In any case, while I am not sure I would call it weird, I hope that there 7e will have a module for fantasy mecha... (probably not in the Core, of course, but somepoint in the first batch of supplements) .
 

How weird should the default presentation of D&D be? Should it entice players to traditional fantasy or beyond it? It seems like something the game originally embraced at its inception with OD&D's robots, Temple of the Frog, and the suggestion that players could play pretty much anything. However over time it shucked a lot of this, by the time you get to the 2e core a lot of the weirdness had been expunged, we didn't even have monks anymore.

I'd say while weirdness is part of it, there's a difference between "weirdness in the setting" and "weirdness in the game." In the rulebooks, even from OD&D, it's always been traditional sword and sorcery available to the players, but then in the settings (like Blackmoor and Greyhawk") the weirdness was things the characters encountered, more to set as a contrast to the world they knew than anything else. Characters in settings encountered robots, but weren't encouraged to play robot characters. It's true that Gary did say in the )D&D books that the DM and players could work out anything together from playing dragons on down, but he did pointedly stay away from any advice about how it was done, and backpedaled from even that in AD&D.
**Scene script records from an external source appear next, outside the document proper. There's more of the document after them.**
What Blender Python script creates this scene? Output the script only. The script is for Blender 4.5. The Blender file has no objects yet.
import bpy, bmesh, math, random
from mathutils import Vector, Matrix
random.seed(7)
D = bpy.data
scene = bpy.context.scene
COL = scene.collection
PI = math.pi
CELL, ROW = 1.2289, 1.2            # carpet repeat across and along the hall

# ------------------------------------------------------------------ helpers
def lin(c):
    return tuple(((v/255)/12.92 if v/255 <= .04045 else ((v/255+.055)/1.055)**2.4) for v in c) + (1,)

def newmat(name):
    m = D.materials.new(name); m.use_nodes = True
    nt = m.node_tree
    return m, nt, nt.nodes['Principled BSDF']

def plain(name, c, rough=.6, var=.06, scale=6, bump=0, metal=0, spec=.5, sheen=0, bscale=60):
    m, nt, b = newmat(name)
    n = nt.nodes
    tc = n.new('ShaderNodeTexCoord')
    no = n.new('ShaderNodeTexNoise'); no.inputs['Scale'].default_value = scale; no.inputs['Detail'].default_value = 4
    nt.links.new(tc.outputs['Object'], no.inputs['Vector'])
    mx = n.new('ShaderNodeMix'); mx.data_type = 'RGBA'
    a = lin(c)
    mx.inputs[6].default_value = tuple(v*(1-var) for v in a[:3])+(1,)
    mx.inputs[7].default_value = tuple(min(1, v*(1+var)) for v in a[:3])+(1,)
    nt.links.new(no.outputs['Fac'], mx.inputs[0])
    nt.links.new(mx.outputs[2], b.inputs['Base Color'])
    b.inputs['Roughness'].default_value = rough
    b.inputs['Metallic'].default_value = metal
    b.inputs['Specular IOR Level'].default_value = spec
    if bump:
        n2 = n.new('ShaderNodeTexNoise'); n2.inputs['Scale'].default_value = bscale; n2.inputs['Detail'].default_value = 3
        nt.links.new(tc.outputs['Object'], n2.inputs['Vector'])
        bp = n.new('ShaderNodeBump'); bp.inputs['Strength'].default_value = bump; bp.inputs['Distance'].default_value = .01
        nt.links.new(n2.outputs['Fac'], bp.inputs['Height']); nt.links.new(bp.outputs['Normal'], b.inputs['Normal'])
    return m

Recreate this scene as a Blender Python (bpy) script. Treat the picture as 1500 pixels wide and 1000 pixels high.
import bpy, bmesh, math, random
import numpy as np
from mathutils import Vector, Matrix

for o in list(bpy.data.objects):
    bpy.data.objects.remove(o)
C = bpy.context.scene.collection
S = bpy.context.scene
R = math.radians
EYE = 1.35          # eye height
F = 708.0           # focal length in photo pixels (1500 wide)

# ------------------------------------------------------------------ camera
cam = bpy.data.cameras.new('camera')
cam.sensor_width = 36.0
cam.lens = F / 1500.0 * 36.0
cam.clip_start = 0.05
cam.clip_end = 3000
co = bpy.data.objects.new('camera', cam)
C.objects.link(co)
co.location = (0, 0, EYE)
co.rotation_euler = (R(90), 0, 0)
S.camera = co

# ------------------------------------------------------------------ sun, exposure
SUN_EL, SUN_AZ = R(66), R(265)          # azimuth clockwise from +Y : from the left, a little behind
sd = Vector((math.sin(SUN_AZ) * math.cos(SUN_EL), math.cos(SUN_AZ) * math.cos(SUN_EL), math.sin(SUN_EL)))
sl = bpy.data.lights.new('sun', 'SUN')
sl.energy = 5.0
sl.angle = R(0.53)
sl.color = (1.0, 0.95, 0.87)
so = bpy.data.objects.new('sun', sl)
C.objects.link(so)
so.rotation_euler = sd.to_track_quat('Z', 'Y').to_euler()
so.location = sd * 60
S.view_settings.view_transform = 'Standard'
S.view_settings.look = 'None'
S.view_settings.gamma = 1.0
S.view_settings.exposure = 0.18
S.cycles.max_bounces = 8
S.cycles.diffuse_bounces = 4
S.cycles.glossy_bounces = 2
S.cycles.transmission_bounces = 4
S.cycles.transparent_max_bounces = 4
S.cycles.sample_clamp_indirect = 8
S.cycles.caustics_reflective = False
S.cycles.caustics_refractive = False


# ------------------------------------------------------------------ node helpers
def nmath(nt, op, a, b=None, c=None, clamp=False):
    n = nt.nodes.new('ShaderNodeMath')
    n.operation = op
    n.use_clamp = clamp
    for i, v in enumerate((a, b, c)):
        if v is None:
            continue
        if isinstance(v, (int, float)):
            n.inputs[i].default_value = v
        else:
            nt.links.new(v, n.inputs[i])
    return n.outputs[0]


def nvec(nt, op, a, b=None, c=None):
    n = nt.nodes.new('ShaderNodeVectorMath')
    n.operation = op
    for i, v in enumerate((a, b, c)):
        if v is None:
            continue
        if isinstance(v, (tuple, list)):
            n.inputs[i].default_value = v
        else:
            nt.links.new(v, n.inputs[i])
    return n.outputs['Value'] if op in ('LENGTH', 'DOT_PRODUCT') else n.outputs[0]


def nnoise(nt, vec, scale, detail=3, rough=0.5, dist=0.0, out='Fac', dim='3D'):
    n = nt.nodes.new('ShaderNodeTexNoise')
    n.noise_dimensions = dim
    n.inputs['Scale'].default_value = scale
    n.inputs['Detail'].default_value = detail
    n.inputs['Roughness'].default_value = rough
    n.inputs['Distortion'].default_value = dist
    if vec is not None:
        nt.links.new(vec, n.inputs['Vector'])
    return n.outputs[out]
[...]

As I mentioned in the guslinger thread, for default D&D? let's have the full gamut of traditional and "near-traditional" sword and sorcery (fighters, monks, barbarians, fighters, the works!) but I'd rather see anything outside of "sword and sorcery" as supplemental, so that the majority of players will build up their D&D like Legoes, rather than the equivalent of having to strip out factory standard elements from an already-built car.